The panel spent some time criticizing groundwater use, and its impacts on rivers, saying that certain problem areas were creeping into the San Joaquin and Sacramento area river systems.

It was concluded that water transfers of any kind were bad for the delta, with begrudging acknowledgment that water transfers could be a useful tool for ecosystem managers, working on mitigation and restoration efforts.

Sacramento Valley Stream Depletion/"Repayment" Curve

Sacramento Valley Stream Depletion

Panel 3

Transfer practitioners panel to discuss the typical time frames for water transfers, related procedural considerations and identify any beneficial changes that have occurred since the Council adopted Delta Plan recommendation WR R15 including recommendations.

  • Dustin Cooper – Attorney/Partner, Minasian, Meith, Soares, Sexton & Cooper, LLP
    • Existing laws and policies encourage responsible transfers
    • Treating temporary transfers as covered actions has the potential to significantly undermine the ability to implement responsible transfers
    • The fallacy of “recurring” temporary transfers
  • Frances Mizuno – Assistant Executive Director, San Luis & Delta-Mendota Water Authority
  • Steve Hirsch – Program Manager III, Metropolitan Water District of Southern California

It was concluded that single year transfers were conducted quicker that prior year’s efforts, now that state agencies had complied with Governor Browns 2013 executive order to streamline the water transfer process, and that additional regulations would not be helpful in water managers tool boxes. The panel offered several suggestions to further streamline the process.

The Delta council’s mission under the Delta Reform Act in Section 85304 required the Delta Plan to promote options for new and improved infrastructure in the Delta, and the operation of both to achieve the coequal goals[1] of better management of water in the northern part of the state.
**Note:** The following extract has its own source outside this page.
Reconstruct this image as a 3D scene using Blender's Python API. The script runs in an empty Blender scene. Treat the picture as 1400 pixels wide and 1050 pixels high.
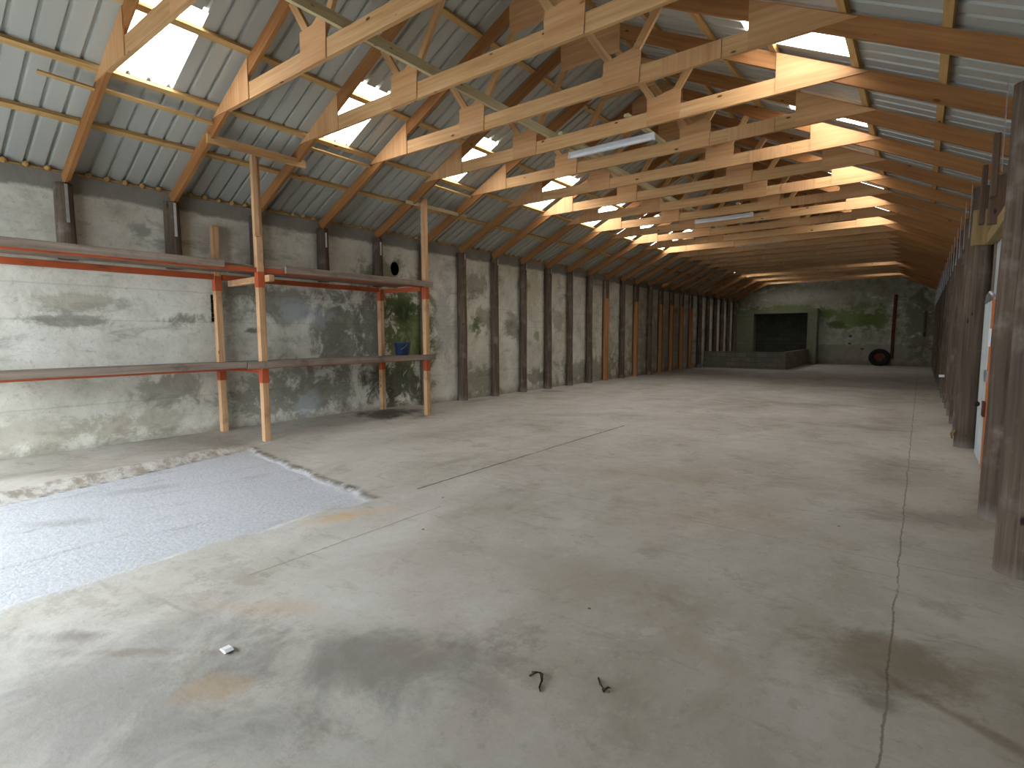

[1] The Delta Stewardship Council was created in legislation to achieve the state mandated coequal goals for the Delta. “‘Coequal goals’ means the two goals of providing a more reliable water supply for California and protecting, restoring, and enhancing the Delta ecosystem. The coequal goals shall be achieved in a manner that protects and enhances the unique cultural, recreational, natural resource, and agricultural values of the Delta as an evolving place.” (CA Water Code §85054)

Next Steps

The Council will need to decide if it wants to allow the exemption for single-year transfers to sunset on Dec. 31, 2016, as provided for in its current policy, or if it wants to amend that policy. The Council may request staff present additional information on impacts of single-year water transfers to inform the Council, or if the Council finds that it has received and considered the best available science on the subject, it may choose to take action with the information currently before it. If the Council chooses to take action, staff proposes the following next steps and tentative schedule:

October 2015 – Staff will provide any additional information requested by the Council, and the Council may wish to further discuss possible options for amending the Delta Plan and its provisions regarding single-year water transfers.

November 2015 – Staff will bring back draft language to amend the Delta Plan for the Council’s consideration.

December 2015 – The Council would vote on proposed new Delta Plan regulatory language and other provisions, and direct staff to pursue the next steps (e.g., compliance with CEQA and the Administrative Procedures Act (APA), as needed).

2016 Staff will work with the Council to complete the CEQA and APA processes prior to Dec. 31, 2016, ensuring that the expiration of the existing determination is concurrent with any new or amended Delta Plan regulation.